### Your instructions:
Exclude images, then output the remaining data verbatim.

### Data segment:
□ □ □ □

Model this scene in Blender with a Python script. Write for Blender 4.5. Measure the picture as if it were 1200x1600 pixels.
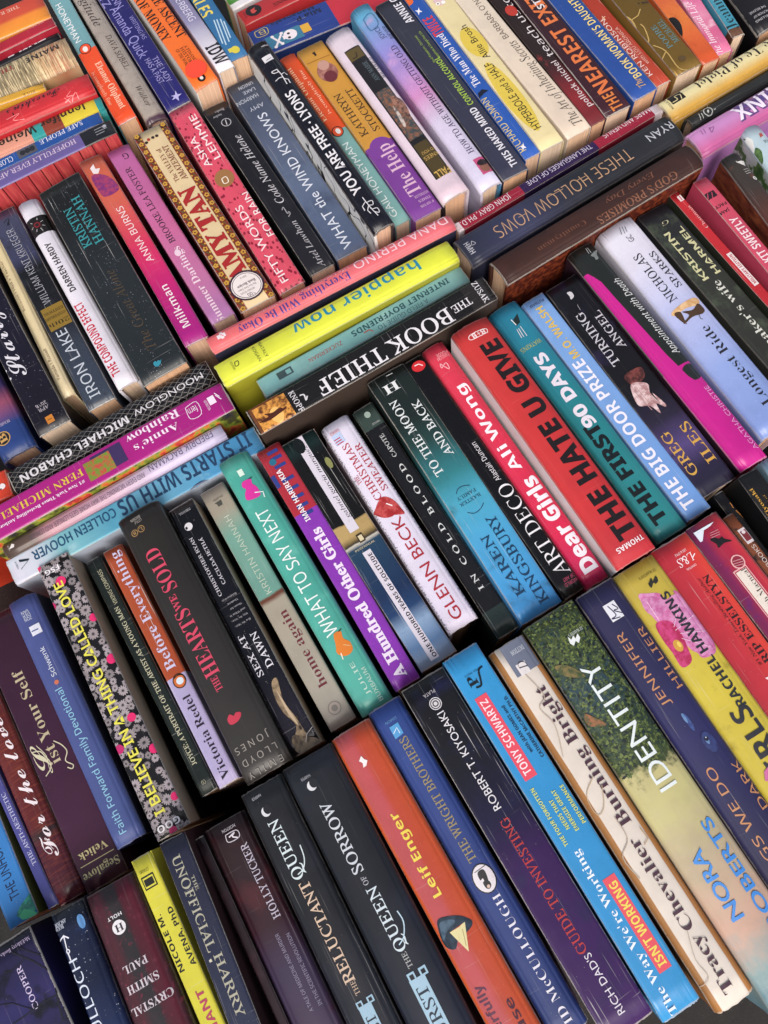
import bpy, bmesh, math, os, random
from mathutils import Matrix, Vector

sc = bpy.context.scene
for o in list(bpy.data.objects):
    bpy.data.objects.remove(o)

# ---------------------------------------------------------------- camera, sky, sun, exposure
cam = bpy.data.cameras.new("camera")
cam.sensor_fit = 'HORIZONTAL'; cam.sensor_width = 36.0; cam.lens = 36.0
cam.clip_start = 0.01; cam.clip_end = 100.0
cam_ob = bpy.data.objects.new("camera", cam); sc.collection.objects.link(cam_ob)
cam_ob.matrix_world = Matrix([[0.859245, 0.504116, -0.086978, 0.0], [-0.507377, 0.818094, -0.270721, 0.0], [-0.065318, 0.276746, 0.958721, 0.66365], [0, 0, 0, 1]])
sc.camera = cam_ob

world = bpy.data.worlds.new("World"); sc.world = world; world.use_nodes = True
wn = world.node_tree.nodes; wl = world.node_tree.links
bg = wn["Background"]; bg.inputs[1].default_value = 0.12
sky = wn.new("ShaderNodeTexSky"); sky.sky_type = 'NISHITA'; sky.sun_disc = False
SUN_EL, SUN_AZ = math.radians(42), math.radians(-112)     # azimuth measured from +X towards +Y
sky.sun_elevation = SUN_EL
sky.sun_rotation = math.pi / 2 - SUN_AZ
sky.dust_density = 4.0; sky.air_density = 1.0; sky.ozone_density = 1.0
hsv = wn.new("ShaderNodeHueSaturation"); hsv.inputs["Saturation"].default_value = 0.5     # thin cloud takes the blue out of the sky
wl.new(sky.outputs[0], hsv.inputs["Color"]); wl.new(hsv.outputs[0], bg.inputs[0])
sun = bpy.data.lights.new("sun", 'SUN'); sun.energy = 1.5; sun.angle = math.radians(35); sun.color = (1.0, 0.93, 0.85)
sun_ob = bpy.data.objects.new("sun", sun); sc.collection.objects.link(sun_ob)
d = Vector((math.cos(SUN_EL) * math.cos(SUN_AZ), math.cos(SUN_EL) * math.sin(SUN_AZ), math.sin(SUN_EL)))
sun_ob.rotation_euler = d.to_track_quat('Z', 'Y').to_euler()
sun_ob.location = d * 3
vs = sc.view_settings
vs.view_transform = 'Standard'; vs.look = 'None'; vs.gamma = 1.0; vs.use_curve_mapping = False
vs.exposure = 0.40

# ---------------------------------------------------------------- materials
def lin(h):
    h = h.strip('#')
    out = []
    for i in (0, 2, 4):
        c = int(h[i:i + 2], 16) / 255.0
        out.append(c / 12.92 if c <= 0.04045 else ((c + 0.055) / 1.055) ** 2.4)
    g = 0.30 * out[0] + 0.59 * out[1] + 0.11 * out[2]      # printing inks are a little duller than screen colours
    return (*(g + (c - g) * 0.94 for c in out), 1.0)

class NT:
    """small helper round a node tree"""
    def __init__(s, name):
        s.m = bpy.data.materials.new(name); s.m.use_nodes = True
        s.n = s.m.node_tree.nodes; s.l = s.m.node_tree.links
        s.p = s.n["Principled BSDF"]
    def put(s, v, sock):
        if hasattr(v, "is_output"): s.l.new(v, sock)
        else: sock.default_value = v
    def math(s, op, a, b=0.0, c=None, clamp=False):
        n = s.n.new("ShaderNodeMath"); n.operation = op; n.use_clamp = clamp
        s.put(a, n.inputs[0]); s.put(b, n.inputs[1])
        if c is not None: s.put(c, n.inputs[2])
        return n.outputs[0]
    def mix(s, f, a, b, mode='MIX'):
        n = s.n.new("ShaderNodeMix"); n.data_type = 'RGBA'; n.blend_type = mode
        s.put(f, n.inputs[0]); s.put(a, n.inputs[6]); s.put(b, n.inputs[7])
        return n.outputs[2]
    def uv(s, name):
        n = s.n.new("ShaderNodeUVMap"); n.uv_map = name; return n.outputs[0]
    def sep(s, v):
        n = s.n.new("ShaderNodeSeparateXYZ"); s.l.new(v, n.inputs[0]); return n.outputs
    def mapping(s, v, loc=(0, 0, 0), scale=(1, 1, 1), rot=0.0):
        n = s.n.new("ShaderNodeMapping"); s.l.new(v, n.inputs[0])
        n.inputs[1].default_value = loc; n.inputs[2].default_value = (0, 0, rot); n.inputs[3].default_value = scale
        return n.outputs[0]
    def noise(s, v, scale, detail=3.0, rough=0.55, col=False):
        n = s.n.new("ShaderNodeTexNoise"); s.l.new(v, n.inputs["Vector"])
        n.inputs["Scale"].default_value = scale; n.inputs["Detail"].default_value = detail
        n.inputs["Roughness"].default_value = rough
        return n.outputs[1 if col else 0]
    def voro(s, v, scale, rnd=1.0):
        n = s.n.new("ShaderNodeTexVoronoi"); s.l.new(v, n.inputs["Vector"]); n.inputs["Scale"].default_value = scale
        n.inputs["Randomness"].default_value = rnd
        return n.outputs
    def step(s, v, lo, hi):
        n = s.n.new("ShaderNodeMapRange"); n.interpolation_type = 'SMOOTHSTEP'
        s.put(v, n.inputs[0]); n.inputs[1].default_value = lo; n.inputs[2].default_value = hi
        return n.outputs[0]
    def ramp(s, f, stops, const=False):
        n = s.n.new("ShaderNodeValToRGB"); cr = n.color_ramp
        cr.interpolation = 'CONSTANT' if const else 'LINEAR'
        stops = sorted(stops, key=lambda t: t[0])
        while len(cr.elements) < len(stops): cr.elements.new(0.5)
        for e, (p, c) in zip(cr.elements, stops):
            e.position = min(max(p, 0), 1); e.color = lin(c)
        while len(cr.elements) > len(stops): cr.elements.remove(cr.elements[-1])
        s.l.new(f, n.inputs[0]); return n.outputs[0]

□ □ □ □

### Completed task:
Model this scene in Blender with a Python script. Write for Blender 4.5. Measure the picture as if it were 1200x1600 pixels.
import bpy, bmesh, math, os, random
from mathutils import Matrix, Vector

sc = bpy.context.scene
for o in list(bpy.data.objects):
    bpy.data.objects.remove(o)

# ---------------------------------------------------------------- camera, sky, sun, exposure
cam = bpy.data.cameras.new("camera")
cam.sensor_fit = 'HORIZONTAL'; cam.sensor_width = 36.0; cam.lens = 36.0
cam.clip_start = 0.01; cam.clip_end = 100.0
cam_ob = bpy.data.objects.new("camera", cam); sc.collection.objects.link(cam_ob)
cam_ob.matrix_world = Matrix([[0.859245, 0.504116, -0.086978, 0.0], [-0.507377, 0.818094, -0.270721, 0.0], [-0.065318, 0.276746, 0.958721, 0.66365], [0, 0, 0, 1]])
sc.camera = cam_ob

world = bpy.data.worlds.new("World"); sc.world = world; world.use_nodes = True
wn = world.node_tree.nodes; wl = world.node_tree.links
bg = wn["Background"]; bg.inputs[1].default_value = 0.12
sky = wn.new("ShaderNodeTexSky"); sky.sky_type = 'NISHITA'; sky.sun_disc = False
SUN_EL, SUN_AZ = math.radians(42), math.radians(-112)     # azimuth measured from +X towards +Y
sky.sun_elevation = SUN_EL
sky.sun_rotation = math.pi / 2 - SUN_AZ
sky.dust_density = 4.0; sky.air_density = 1.0; sky.ozone_density = 1.0
hsv = wn.new("ShaderNodeHueSaturation"); hsv.inputs["Saturation"].default_value = 0.5     # thin cloud takes the blue out of the sky
wl.new(sky.outputs[0], hsv.inputs["Color"]); wl.new(hsv.outputs[0], bg.inputs[0])
sun = bpy.data.lights.new("sun", 'SUN'); sun.energy = 1.5; sun.angle = math.radians(35); sun.color = (1.0, 0.93, 0.85)
sun_ob = bpy.data.objects.new("sun", sun); sc.collection.objects.link(sun_ob)
d = Vector((math.cos(SUN_EL) * math.cos(SUN_AZ), math.cos(SUN_EL) * math.sin(SUN_AZ), math.sin(SUN_EL)))
sun_ob.rotation_euler = d.to_track_quat('Z', 'Y').to_euler()
sun_ob.location = d * 3
vs = sc.view_settings
vs.view_transform = 'Standard'; vs.look = 'None'; vs.gamma = 1.0; vs.use_curve_mapping = False
vs.exposure = 0.40

# ---------------------------------------------------------------- materials
def lin(h):
    h = h.strip('#')
    out = []
    for i in (0, 2, 4):
        c = int(h[i:i + 2], 16) / 255.0
        out.append(c / 12.92 if c <= 0.04045 else ((c + 0.055) / 1.055) ** 2.4)
    g = 0.30 * out[0] + 0.59 * out[1] + 0.11 * out[2]      # printing inks are a little duller than screen colours
    return (*(g + (c - g) * 0.94 for c in out), 1.0)

class NT:
    """small helper round a node tree"""
    def __init__(s, name):
        s.m = bpy.data.materials.new(name); s.m.use_nodes = True
        s.n = s.m.node_tree.nodes; s.l = s.m.node_tree.links
        s.p = s.n["Principled BSDF"]
    def put(s, v, sock):
        if hasattr(v, "is_output"): s.l.new(v, sock)
        else: sock.default_value = v
    def math(s, op, a, b=0.0, c=None, clamp=False):
        n = s.n.new("ShaderNodeMath"); n.operation = op; n.use_clamp = clamp
        s.put(a, n.inputs[0]); s.put(b, n.inputs[1])
        if c is not None: s.put(c, n.inputs[2])
        return n.outputs[0]
    def mix(s, f, a, b, mode='MIX'):
        n = s.n.new("ShaderNodeMix"); n.data_type = 'RGBA'; n.blend_type = mode
        s.put(f, n.inputs[0]); s.put(a, n.inputs[6]); s.put(b, n.inputs[7])
        return n.outputs[2]
    def uv(s, name):
        n = s.n.new("ShaderNodeUVMap"); n.uv_map = name; return n.outputs[0]
    def sep(s, v):
        n = s.n.new("ShaderNodeSeparateXYZ"); s.l.new(v, n.inputs[0]); return n.outputs
    def mapping(s, v, loc=(0, 0, 0), scale=(1, 1, 1), rot=0.0):
        n = s.n.new("ShaderNodeMapping"); s.l.new(v, n.inputs[0])
        n.inputs[1].default_value = loc; n.inputs[2].default_value = (0, 0, rot); n.inputs[3].default_value = scale
        return n.outputs[0]
    def noise(s, v, scale, detail=3.0, rough=0.55, col=False):
        n = s.n.new("ShaderNodeTexNoise"); s.l.new(v, n.inputs["Vector"])
        n.inputs["Scale"].default_value = scale; n.inputs["Detail"].default_value = detail
        n.inputs["Roughness"].default_value = rough
        return n.outputs[1 if col else 0]
    def voro(s, v, scale, rnd=1.0):
        n = s.n.new("ShaderNodeTexVoronoi"); s.l.new(v, n.inputs["Vector"]); n.inputs["Scale"].default_value = scale
        n.inputs["Randomness"].default_value = rnd
        return n.outputs
    def step(s, v, lo, hi):
        n = s.n.new("ShaderNodeMapRange"); n.interpolation_type = 'SMOOTHSTEP'
        s.put(v, n.inputs[0]); n.inputs[1].default_value = lo; n.inputs[2].default_value = hi
        return n.outputs[0]
    def ramp(s, f, stops, const=False):
        n = s.n.new("ShaderNodeValToRGB"); cr = n.color_ramp
        cr.interpolation = 'CONSTANT' if const else 'LINEAR'
        stops = sorted(stops, key=lambda t: t[0])
        while len(cr.elements) < len(stops): cr.elements.new(0.5)
        for e, (p, c) in zip(cr.elements, stops):
            e.position = min(max(p, 0), 1); e.color = lin(c)
        while len(cr.elements) > len(stops): cr.elements.remove(cr.elements[-1])
        s.l.new(f, n.inputs[0]); return n.outputs[0]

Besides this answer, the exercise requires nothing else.